[BEGIN]

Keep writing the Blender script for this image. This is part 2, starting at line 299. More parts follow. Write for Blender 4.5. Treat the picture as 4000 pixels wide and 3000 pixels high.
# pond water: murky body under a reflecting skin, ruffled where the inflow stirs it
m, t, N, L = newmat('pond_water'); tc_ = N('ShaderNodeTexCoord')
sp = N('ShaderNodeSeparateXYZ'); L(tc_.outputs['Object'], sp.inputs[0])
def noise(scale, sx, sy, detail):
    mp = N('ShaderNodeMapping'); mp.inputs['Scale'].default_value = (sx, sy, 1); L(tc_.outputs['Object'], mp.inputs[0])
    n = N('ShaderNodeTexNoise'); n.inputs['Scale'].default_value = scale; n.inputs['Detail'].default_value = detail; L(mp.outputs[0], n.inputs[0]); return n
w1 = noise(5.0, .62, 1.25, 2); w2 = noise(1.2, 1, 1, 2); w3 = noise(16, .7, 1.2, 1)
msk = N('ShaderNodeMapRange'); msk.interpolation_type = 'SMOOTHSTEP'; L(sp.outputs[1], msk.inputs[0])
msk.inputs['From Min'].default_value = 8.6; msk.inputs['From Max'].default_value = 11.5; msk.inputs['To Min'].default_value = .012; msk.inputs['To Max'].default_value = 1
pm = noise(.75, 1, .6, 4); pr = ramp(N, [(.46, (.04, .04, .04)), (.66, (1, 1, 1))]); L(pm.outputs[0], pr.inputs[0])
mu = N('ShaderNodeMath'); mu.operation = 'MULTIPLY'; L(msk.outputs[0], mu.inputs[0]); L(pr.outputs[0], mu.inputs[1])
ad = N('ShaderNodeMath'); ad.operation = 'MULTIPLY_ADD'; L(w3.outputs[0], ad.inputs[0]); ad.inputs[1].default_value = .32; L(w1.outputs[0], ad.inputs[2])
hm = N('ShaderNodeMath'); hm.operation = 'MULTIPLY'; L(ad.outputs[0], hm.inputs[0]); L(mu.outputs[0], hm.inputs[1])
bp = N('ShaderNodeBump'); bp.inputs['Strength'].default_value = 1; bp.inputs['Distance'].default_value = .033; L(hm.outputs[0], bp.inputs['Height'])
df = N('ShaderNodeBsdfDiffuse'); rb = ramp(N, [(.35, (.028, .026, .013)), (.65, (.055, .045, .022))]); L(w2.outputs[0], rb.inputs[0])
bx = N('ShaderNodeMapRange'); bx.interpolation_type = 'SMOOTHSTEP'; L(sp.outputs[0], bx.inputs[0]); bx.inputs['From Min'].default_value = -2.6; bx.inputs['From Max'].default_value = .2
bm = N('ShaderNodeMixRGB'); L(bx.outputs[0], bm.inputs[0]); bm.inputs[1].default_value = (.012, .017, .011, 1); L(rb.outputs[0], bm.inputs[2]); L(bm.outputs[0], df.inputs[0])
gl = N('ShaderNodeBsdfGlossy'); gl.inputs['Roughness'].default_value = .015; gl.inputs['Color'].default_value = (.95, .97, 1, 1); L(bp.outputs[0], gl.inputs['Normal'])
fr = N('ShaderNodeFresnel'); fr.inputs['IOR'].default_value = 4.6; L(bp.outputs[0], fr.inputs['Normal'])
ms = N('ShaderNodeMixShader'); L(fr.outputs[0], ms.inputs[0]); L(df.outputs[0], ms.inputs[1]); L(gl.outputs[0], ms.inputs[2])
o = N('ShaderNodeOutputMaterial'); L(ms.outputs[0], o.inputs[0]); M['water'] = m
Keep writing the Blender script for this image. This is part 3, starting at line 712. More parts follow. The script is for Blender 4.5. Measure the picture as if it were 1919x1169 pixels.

[END]

> [Exercise objective]: The whole listing above needs to be written out again exactly.

> [Result below]:
Keep writing the Blender script for this image. This is part 2, starting at line 299. More parts follow. Write for Blender 4.5. Treat the picture as 4000 pixels wide and 3000 pixels high.
# pond water: murky body under a reflecting skin, ruffled where the inflow stirs it
m, t, N, L = newmat('pond_water'); tc_ = N('ShaderNodeTexCoord')
sp = N('ShaderNodeSeparateXYZ'); L(tc_.outputs['Object'], sp.inputs[0])
def noise(scale, sx, sy, detail):
    mp = N('ShaderNodeMapping'); mp.inputs['Scale'].default_value = (sx, sy, 1); L(tc_.outputs['Object'], mp.inputs[0])
    n = N('ShaderNodeTexNoise'); n.inputs['Scale'].default_value = scale; n.inputs['Detail'].default_value = detail; L(mp.outputs[0], n.inputs[0]); return n
w1 = noise(5.0, .62, 1.25, 2); w2 = noise(1.2, 1, 1, 2); w3 = noise(16, .7, 1.2, 1)
msk = N('ShaderNodeMapRange'); msk.interpolation_type = 'SMOOTHSTEP'; L(sp.outputs[1], msk.inputs[0])
msk.inputs['From Min'].default_value = 8.6; msk.inputs['From Max'].default_value = 11.5; msk.inputs['To Min'].default_value = .012; msk.inputs['To Max'].default_value = 1
pm = noise(.75, 1, .6, 4); pr = ramp(N, [(.46, (.04, .04, .04)), (.66, (1, 1, 1))]); L(pm.outputs[0], pr.inputs[0])
mu = N('ShaderNodeMath'); mu.operation = 'MULTIPLY'; L(msk.outputs[0], mu.inputs[0]); L(pr.outputs[0], mu.inputs[1])
ad = N('ShaderNodeMath'); ad.operation = 'MULTIPLY_ADD'; L(w3.outputs[0], ad.inputs[0]); ad.inputs[1].default_value = .32; L(w1.outputs[0], ad.inputs[2])
hm = N('ShaderNodeMath'); hm.operation = 'MULTIPLY'; L(ad.outputs[0], hm.inputs[0]); L(mu.outputs[0], hm.inputs[1])
bp = N('ShaderNodeBump'); bp.inputs['Strength'].default_value = 1; bp.inputs['Distance'].default_value = .033; L(hm.outputs[0], bp.inputs['Height'])
df = N('ShaderNodeBsdfDiffuse'); rb = ramp(N, [(.35, (.028, .026, .013)), (.65, (.055, .045, .022))]); L(w2.outputs[0], rb.inputs[0])
bx = N('ShaderNodeMapRange'); bx.interpolation_type = 'SMOOTHSTEP'; L(sp.outputs[0], bx.inputs[0]); bx.inputs['From Min'].default_value = -2.6; bx.inputs['From Max'].default_value = .2
bm = N('ShaderNodeMixRGB'); L(bx.outputs[0], bm.inputs[0]); bm.inputs[1].default_value = (.012, .017, .011, 1); L(rb.outputs[0], bm.inputs[2]); L(bm.outputs[0], df.inputs[0])
gl = N('ShaderNodeBsdfGlossy'); gl.inputs['Roughness'].default_value = .015; gl.inputs['Color'].default_value = (.95, .97, 1, 1); L(bp.outputs[0], gl.inputs['Normal'])
fr = N('ShaderNodeFresnel'); fr.inputs['IOR'].default_value = 4.6; L(bp.outputs[0], fr.inputs['Normal'])
ms = N('ShaderNodeMixShader'); L(fr.outputs[0], ms.inputs[0]); L(df.outputs[0], ms.inputs[1]); L(gl.outputs[0], ms.inputs[2])
o = N('ShaderNodeOutputMaterial'); L(ms.outputs[0], o.inputs[0]); M['water'] = m
Keep writing the Blender script for this image. This is part 3, starting at line 712. More parts follow. The script is for Blender 4.5. Measure the picture as if it were 1919x1169 pixels.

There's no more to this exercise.